A degradação da situação econômica e social e da autoestima dos cidadãos alemães, bem como a presença latente do isolamento e da solidão sociais, após a Primeira Guerra, constituíram o contexto ideal para que o Totalitarismo se implantasse em sua vertente nazista. Assim, um discurso irracional de ódio contra os judeus (antissemitismo) se espalhou e cidadãos alemães que partilhavam um mesmo sentimento de fracasso, humilhação e desesperança individual e coletiva, antes, divididos por suas diferenças de classe, viram, nesse discurso, na recém criada categoria “ariana” e nas promessas de ascensão propagadas pelo sistema, algo para se agarrarem como uma tábua de salvação, um porto seguro, ainda que à custa do outro (judeus). O efeito perverso disso é que, instituído o regime, todas as mazelas, que levaram os cidadãos a aderirem a ele, foram fomentadas como parte de uma estratégia que criou as condições de possibilidade de sua permanência e o inimigo, antes comum, passa a ser, potencialmente, qualquer um, ampliando a sensação de isolamento e solidão e tornando cada cidadão um fiscal do regime, pronto a delatar o mais íntimo compatriota por subversão, em nome do medo ou de vantagens. As relações se esfacelam, a vida privada é destruída junto com a pública, os indivíduos se tornam autômatos programados para servir ao sistema e nele se diluem, perdem sua individualidade, assim como a noção de coletividade, sua humanidade é destroçada e vivem como algo menos que um animal, incapazes de exercer sua liberdade por meio do pensamento.
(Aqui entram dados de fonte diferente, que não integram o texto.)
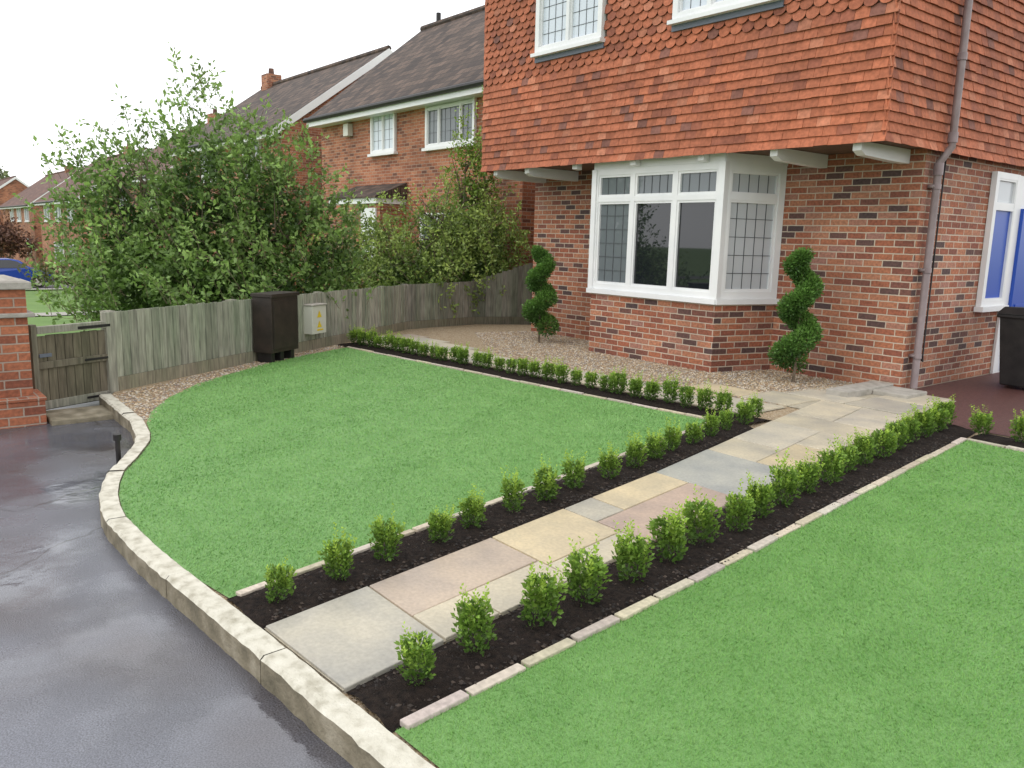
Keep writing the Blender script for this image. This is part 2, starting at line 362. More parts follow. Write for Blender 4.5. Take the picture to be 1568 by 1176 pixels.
fy0=lambda x:5.02+(x+9.75)*(5.60-5.02)/(9.75-4.18)
soilstrip("soil_bed",lambda x:fy0(x)+.03,lambda x:fy0(x)+.46,-10.05,-3.95,'x',.04,10)
soilstrip("soil_bed",lambda x:6.82-.02*(x+2.7),lambda x:7.22,-2.66,6.5,'x',.05,8)
b=B()
def edging(pts,w,st=.42):
    P=resample(pts,st)
    for i in range(len(P)-1):
        a=P[i];c=P[i+1];t=(c-a).normalized();n=Vector((t.y,-t.x))*w*.5; a=a+t*.008;c=c-t*.008
        z=.022+random.uniform(-.003,.004); k=random.uniform(.8,1.1); cc=(.60*k,.55*k*random.uniform(.92,1),.44*k*random.uniform(.85,1.05))
        j=Vector((random.uniform(-.006,.006),random.uniform(-.006,.006)))
        b.hexa([(a.x+n.x+j.x,a.y+n.y,-.01),(c.x+n.x,c.y+n.y,-.01),(c.x-n.x,c.y-n.y,-.01),(a.x-n.x,a.y-n.y,-.01),(a.x+n.x+j.x,a.y+n.y,z),(c.x+n.x,c.y+n.y,z),(c.x-n.x,c.y-n.y,z),(a.x-n.x,a.y-n.y,z)],'edge',cc)
edging([(-3.17,1.12),(-3.65,3.28),(-4.18,5.60)],.04,.25)
edging([(-1.97,1.19),(-2.16,2.84),(-2.38,4.5),(-2.67,6.80)],.045,.27)
edging([(-4.2,5.62),(-9.75,5.04)],.035,.3)
edging([(-2.66,6.82),(6.5,6.5)],.045,.3)
b.obj("edging_stones",bevel=.004)
cols={'g':(.45,.42,.35),'p':(.49,.40,.32),'y':(.62,.52,.35),'b':(.44,.44,.40),'c':(.57,.51,.39),'w':(.56,.51,.41),'r':(.48,.37,.30)}
sl=[(1.10,1.60,0,1,'g'),(1.60,2.38,0,.60,'p'),(1.60,1.9,.60,1,'c'),(1.9,2.38,.60,1,'c'),(2.38,2.98,0,.70,'y'),(2.38,2.98,.70,1,'c'),
(2.98,3.25,0,.42,'g'),(3.25,3.97,0,.42,'y'),(2.98,3.97,.42,1,'r'),(3.97,4.75,0,1,'b'),(4.75,5.2,0,.58,'c'),(5.2,6.0,0,.58,'w'),(4.75,5.45,.58,1,'y'),(5.45,6.0,.58,1,'c'),
(6.0,6.45,0,1,'c'),(6.45,7.25,0,.5,'c'),(6.45,6.85,.5,1,'w'),(6.85,7.25,.5,1,'w')]
b=B(); g=.005
for y0,y1,t0,t1,c in sl:
    P=[]
    for (y,t) in ((y0+g,t0),(y0+g,t1),(y1-g,t1),(y1-g,t0)):
        a,d=lin(PL,y),lin(PR,y); e=g if t==t0 else -g
        yy=y+(t*.04-.0 if y<1.2 else 0)
        P.append((a+(d-a)*t+e+random.uniform(-.003,.003),yy))
    k=random.uniform(.94,1.06); cc=tuple(v*k for v in cols[c]); z=.022+random.uniform(-.002,.002)
    b.hexa([(x,y,-.01) for x,y in P]+[(x,y,z) for x,y in P],'slab',cc)
random.seed(3)
x=-10.6
while x<-4.3:
    w=random.choice([.45,.6,.75]); x1=min(x+w,-4.22)
    ya=fy0(x)+.47; yb=ya+.62+max(0,(-8.2-x))*.22; sp=random.choice([0,.5,.62])
    for (u0,u1) in (((0,sp),(sp,1)) if sp else ((0,1),)):
        A=ya+(yb-ya)*u0+g; Bq=ya+(yb-ya)*u1-g; cc=cols[random.choice('gpycwwc')]
        dy=fy0(x1)-fy0(x)
        b.hexa([(x+g,A,-.01),(x1-g,A+dy,-.01),(x1-g,Bq+dy,-.01),(x+g,Bq,-.01),(x+g,A,.018),(x1-g,A+dy,.018),(x1-g,Bq+dy,.018),(x+g,Bq,.018)],'slab',cc)
    x=x1
for (x0,y0,x1,y1,c) in ((-4.75,6.75,-4.24,7.3,'c'),(-4.6,7.32,-4.0,7.75,'w'),(-3.98,7.32,-3.45,7.9,'g'),(-3.98,7.92,-3.5,8.5,'c'),(-5.4,6.75,-4.77,7.1,'y')):
    b.hexa([(x0,y0,-.01),(x1,y0,-.01),(x1,y1,-.01),(x0,y1,-.01),(x0,y0,.019),(x1,y0,.019),(x1,y1,.019),(x0,y1,.019)],'slab',cols[c])
b.obj("stone_path",bevel=.004)
b=B()
pp=[(lin(PL,y)+.003,y,.012) for y in (1.1,2.45,3.97,6.1,7.28)]+[(lin(PR,y)-.003,y,.012) for y in (7.28,6.9,4.6,2.3,1.14)]
b.face(pp[::-1],'mortar')
b.face([(-10.62,fy0(-10.6)+.47,.008),(-4.2,fy0(-4.2)+.47,.008),(-4.2,fy0(-4.2)+1.09,.008),(-8.2,fy0(-8.2)+1.09,.008),(-10.62,fy0(-10.6)+1.6,.008)],'mortar')
b.face([(-4.75,6.75,.006),(-3.3,6.75,.006),(-3.45,8.5,.006),(-4.6,8.5,.006)],'mortar')
b.obj("path_pointing")
sheet("red_driveway",[(-3.43,7.26),(12,7.26),(12,40),(-4.04,40),(-4.04,8.5),(-3.5,8.5)],.004,'redtar')
b=B(); b.box((-4.36,7.62,0),(-4.12,8.55,.075),'stone'); b.box((-4.12,8.1,0),(-3.75,8.52,.055),'stone'); b.obj("stone_step",bevel=.01)
gp=[(.50,.38,.24),(.38,.27,.16),(.58,.50,.38),(.30,.20,.12),(.46,.42,.36),(.24,.20,.17)]
def pebbles(name,poly,n,s0=.008,s1=.018,pal=gp,z=.0):
    xs=[p[0] for p in poly];ys=[p[1] for p in poly]
    px=rng.uniform(min(xs),max(xs),n*3);py=rng.uniform(min(ys),max(ys),n*3); k=inpoly(px,py,poly); px=px[k][:n];py=py[k][:n]; n=len(px)
    s=rng.uniform(s0,s1,n); c=np.stack([px,py,s*.3+z],1)
    a=rng.uniform(0,6.28,n); ex=np.stack([np.cos(a),np.sin(a),0*a],1)*s[:,None]; ey=np.stack([-np.sin(a),np.cos(a),0*a],1)*(s*rng.uniform(.5,.9,n))[:,None]; ez=np.stack([0*a,0*a,s*.55],1)
    T=[]
    for sx,sy in ((1,1),(-1,1),(-1,-1),(1,-1)):
        if sx*sy>0: T+= [c+ex*sx,c+ey*sy,c+ez]
        else: T+= [c+ey*sy,c+ex*sx,c+ez]
    V=np.stack(T,1).reshape(-1,3)
    pal=np.array(pal); col=pal[rng.integers(0,len(pal),n)]*rng.uniform(.8,1.15,(n,1))
    npmesh(name,V,3,np.repeat(col,12,0),'pebble')
pebbles("gravel_pebbles",[(-10.4,7.6),(-8.2,6.3),(-4.3,6.7),(-4.4,8.6),(-10.2,8.6)],26000)
pebbles("gravel_pebbles",[(-7.9,1.72),(-6.6,1.7),(-7.5,2.1),(-8.45,2.98),(-9.35,4.25),(-9.9,5.1),(-10.7,6.2),(-9.4,3.9)],12000)
sp=[(.02,.014,.011),(.035,.025,.018),(.014,.010,.008),(.06,.042,.03)]
pebbles("soil_clods",[(-2.25,1.18),(-1.99,1.22),(-2.16,2.84),(-2.38,4.5),(-2.67,6.79),(-3.25,6.9),(-2.85,4.6),(-2.46,2.3)],5000,.004,.013,sp,.014)
pebbles("soil_clods",[(-3.13,1.15),(-2.85,1.15),(-3.10,2.45),(-3.41,3.97),(-3.85,5.6),(-4.15,5.6),(-3.63,3.28)],4000,.004,.013,sp,.014)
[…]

Pensar livremente é algo que vai além da simples dedução, é processo criativo impossibilitado pela atividade dedutiva, já que, nesta, a premissa contém, já implícita, a consequência, tal como em “Todo homem é mortal”. Dessa premissa não é possível deduzir que exista algum ser humano que não seja mortal e a conclusão é óbvia, não havendo espaço para a criatividade. Estabelecida uma premissa falaciosa e sendo esta, irrefletidamente, aceita pelas massas, a conclusão dedutiva a ser alcançada será, necessariamente, aquela prevista por quem produziu a premissa e, portanto, controlável, o que lhe dá poder sobre as massas.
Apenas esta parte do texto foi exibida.